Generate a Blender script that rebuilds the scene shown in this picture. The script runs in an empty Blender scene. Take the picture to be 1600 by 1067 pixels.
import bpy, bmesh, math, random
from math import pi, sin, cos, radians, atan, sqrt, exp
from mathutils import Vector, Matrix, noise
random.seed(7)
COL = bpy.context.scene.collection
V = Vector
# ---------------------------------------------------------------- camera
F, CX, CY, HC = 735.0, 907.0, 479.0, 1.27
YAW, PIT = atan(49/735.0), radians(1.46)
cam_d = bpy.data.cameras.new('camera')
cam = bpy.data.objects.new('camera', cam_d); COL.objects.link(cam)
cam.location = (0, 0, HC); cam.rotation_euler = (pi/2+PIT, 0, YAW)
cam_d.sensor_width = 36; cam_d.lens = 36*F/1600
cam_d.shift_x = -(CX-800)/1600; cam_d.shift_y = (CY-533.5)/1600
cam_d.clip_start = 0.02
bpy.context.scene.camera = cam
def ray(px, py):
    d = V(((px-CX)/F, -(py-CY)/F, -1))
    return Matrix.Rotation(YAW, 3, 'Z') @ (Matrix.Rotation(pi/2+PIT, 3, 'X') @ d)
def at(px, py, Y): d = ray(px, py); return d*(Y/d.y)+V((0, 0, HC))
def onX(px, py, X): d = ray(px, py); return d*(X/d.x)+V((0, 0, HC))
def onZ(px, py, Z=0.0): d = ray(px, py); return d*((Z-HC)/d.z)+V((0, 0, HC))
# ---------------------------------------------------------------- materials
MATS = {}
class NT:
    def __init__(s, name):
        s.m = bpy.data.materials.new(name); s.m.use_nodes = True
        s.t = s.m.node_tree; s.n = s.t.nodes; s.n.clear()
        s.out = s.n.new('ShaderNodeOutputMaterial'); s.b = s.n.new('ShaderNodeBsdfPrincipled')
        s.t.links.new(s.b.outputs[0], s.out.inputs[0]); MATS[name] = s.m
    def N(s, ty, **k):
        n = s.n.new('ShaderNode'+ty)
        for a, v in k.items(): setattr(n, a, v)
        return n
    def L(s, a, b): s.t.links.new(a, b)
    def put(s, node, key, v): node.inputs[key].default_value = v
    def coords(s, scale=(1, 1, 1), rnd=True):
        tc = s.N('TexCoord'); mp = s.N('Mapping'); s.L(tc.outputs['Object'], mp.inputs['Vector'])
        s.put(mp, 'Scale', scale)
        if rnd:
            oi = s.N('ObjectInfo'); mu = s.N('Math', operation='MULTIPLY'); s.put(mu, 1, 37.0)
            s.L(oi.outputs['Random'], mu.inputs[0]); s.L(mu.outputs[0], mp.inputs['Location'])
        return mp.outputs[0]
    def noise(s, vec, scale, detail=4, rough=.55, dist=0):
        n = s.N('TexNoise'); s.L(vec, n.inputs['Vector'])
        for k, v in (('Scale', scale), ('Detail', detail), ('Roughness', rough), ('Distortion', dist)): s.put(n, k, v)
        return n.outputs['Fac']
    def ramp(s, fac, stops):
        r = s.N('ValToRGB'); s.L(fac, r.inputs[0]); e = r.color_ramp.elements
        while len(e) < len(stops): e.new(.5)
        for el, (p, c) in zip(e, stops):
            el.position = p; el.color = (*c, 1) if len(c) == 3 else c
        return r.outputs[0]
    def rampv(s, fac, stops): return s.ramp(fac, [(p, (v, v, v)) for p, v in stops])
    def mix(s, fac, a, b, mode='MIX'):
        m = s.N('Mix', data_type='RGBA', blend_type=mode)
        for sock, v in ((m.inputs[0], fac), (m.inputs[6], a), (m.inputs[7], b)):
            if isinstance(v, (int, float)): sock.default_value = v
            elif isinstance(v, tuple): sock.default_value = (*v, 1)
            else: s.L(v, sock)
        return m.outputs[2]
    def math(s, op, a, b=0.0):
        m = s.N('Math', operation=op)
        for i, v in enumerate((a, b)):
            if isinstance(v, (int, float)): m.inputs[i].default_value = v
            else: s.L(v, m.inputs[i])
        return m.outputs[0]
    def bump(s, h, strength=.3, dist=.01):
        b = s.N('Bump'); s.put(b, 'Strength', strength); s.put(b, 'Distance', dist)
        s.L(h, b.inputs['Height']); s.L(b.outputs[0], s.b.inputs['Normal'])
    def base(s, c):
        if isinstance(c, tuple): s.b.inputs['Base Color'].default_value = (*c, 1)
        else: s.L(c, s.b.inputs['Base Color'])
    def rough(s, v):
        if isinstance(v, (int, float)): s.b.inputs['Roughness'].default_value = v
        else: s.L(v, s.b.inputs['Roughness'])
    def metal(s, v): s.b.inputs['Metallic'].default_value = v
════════
• GIVEN PROBLEM
All of the lines above need to be given again exactly.

• RESULT FOR THIS EXERCISE
Generate a Blender script that rebuilds the scene shown in this picture. The script runs in an empty Blender scene. Take the picture to be 1600 by 1067 pixels.
import bpy, bmesh, math, random
from math import pi, sin, cos, radians, atan, sqrt, exp
from mathutils import Vector, Matrix, noise
random.seed(7)
COL = bpy.context.scene.collection
V = Vector
# ---------------------------------------------------------------- camera
F, CX, CY, HC = 735.0, 907.0, 479.0, 1.27
YAW, PIT = atan(49/735.0), radians(1.46)
cam_d = bpy.data.cameras.new('camera')
cam = bpy.data.objects.new('camera', cam_d); COL.objects.link(cam)
cam.location = (0, 0, HC); cam.rotation_euler = (pi/2+PIT, 0, YAW)
cam_d.sensor_width = 36; cam_d.lens = 36*F/1600
cam_d.shift_x = -(CX-800)/1600; cam_d.shift_y = (CY-533.5)/1600
cam_d.clip_start = 0.02
bpy.context.scene.camera = cam
def ray(px, py):
    d = V(((px-CX)/F, -(py-CY)/F, -1))
    return Matrix.Rotation(YAW, 3, 'Z') @ (Matrix.Rotation(pi/2+PIT, 3, 'X') @ d)
def at(px, py, Y): d = ray(px, py); return d*(Y/d.y)+V((0, 0, HC))
def onX(px, py, X): d = ray(px, py); return d*(X/d.x)+V((0, 0, HC))
def onZ(px, py, Z=0.0): d = ray(px, py); return d*((Z-HC)/d.z)+V((0, 0, HC))
# ---------------------------------------------------------------- materials
MATS = {}
class NT:
    def __init__(s, name):
        s.m = bpy.data.materials.new(name); s.m.use_nodes = True
        s.t = s.m.node_tree; s.n = s.t.nodes; s.n.clear()
        s.out = s.n.new('ShaderNodeOutputMaterial'); s.b = s.n.new('ShaderNodeBsdfPrincipled')
        s.t.links.new(s.b.outputs[0], s.out.inputs[0]); MATS[name] = s.m
    def N(s, ty, **k):
        n = s.n.new('ShaderNode'+ty)
        for a, v in k.items(): setattr(n, a, v)
        return n
    def L(s, a, b): s.t.links.new(a, b)
    def put(s, node, key, v): node.inputs[key].default_value = v
    def coords(s, scale=(1, 1, 1), rnd=True):
        tc = s.N('TexCoord'); mp = s.N('Mapping'); s.L(tc.outputs['Object'], mp.inputs['Vector'])
        s.put(mp, 'Scale', scale)
        if rnd:
            oi = s.N('ObjectInfo'); mu = s.N('Math', operation='MULTIPLY'); s.put(mu, 1, 37.0)
            s.L(oi.outputs['Random'], mu.inputs[0]); s.L(mu.outputs[0], mp.inputs['Location'])
        return mp.outputs[0]
    def noise(s, vec, scale, detail=4, rough=.55, dist=0):
        n = s.N('TexNoise'); s.L(vec, n.inputs['Vector'])
        for k, v in (('Scale', scale), ('Detail', detail), ('Roughness', rough), ('Distortion', dist)): s.put(n, k, v)
        return n.outputs['Fac']
    def ramp(s, fac, stops):
        r = s.N('ValToRGB'); s.L(fac, r.inputs[0]); e = r.color_ramp.elements
        while len(e) < len(stops): e.new(.5)
        for el, (p, c) in zip(e, stops):
            el.position = p; el.color = (*c, 1) if len(c) == 3 else c
        return r.outputs[0]
    def rampv(s, fac, stops): return s.ramp(fac, [(p, (v, v, v)) for p, v in stops])
    def mix(s, fac, a, b, mode='MIX'):
        m = s.N('Mix', data_type='RGBA', blend_type=mode)
        for sock, v in ((m.inputs[0], fac), (m.inputs[6], a), (m.inputs[7], b)):
            if isinstance(v, (int, float)): sock.default_value = v
            elif isinstance(v, tuple): sock.default_value = (*v, 1)
            else: s.L(v, sock)
        return m.outputs[2]
    def math(s, op, a, b=0.0):
        m = s.N('Math', operation=op)
        for i, v in enumerate((a, b)):
            if isinstance(v, (int, float)): m.inputs[i].default_value = v
            else: s.L(v, m.inputs[i])
        return m.outputs[0]
    def bump(s, h, strength=.3, dist=.01):
        b = s.N('Bump'); s.put(b, 'Strength', strength); s.put(b, 'Distance', dist)
        s.L(h, b.inputs['Height']); s.L(b.outputs[0], s.b.inputs['Normal'])
    def base(s, c):
        if isinstance(c, tuple): s.b.inputs['Base Color'].default_value = (*c, 1)
        else: s.L(c, s.b.inputs['Base Color'])
    def rough(s, v):
        if isinstance(v, (int, float)): s.b.inputs['Roughness'].default_value = v
        else: s.L(v, s.b.inputs['Roughness'])
    def metal(s, v): s.b.inputs['Metallic'].default_value = v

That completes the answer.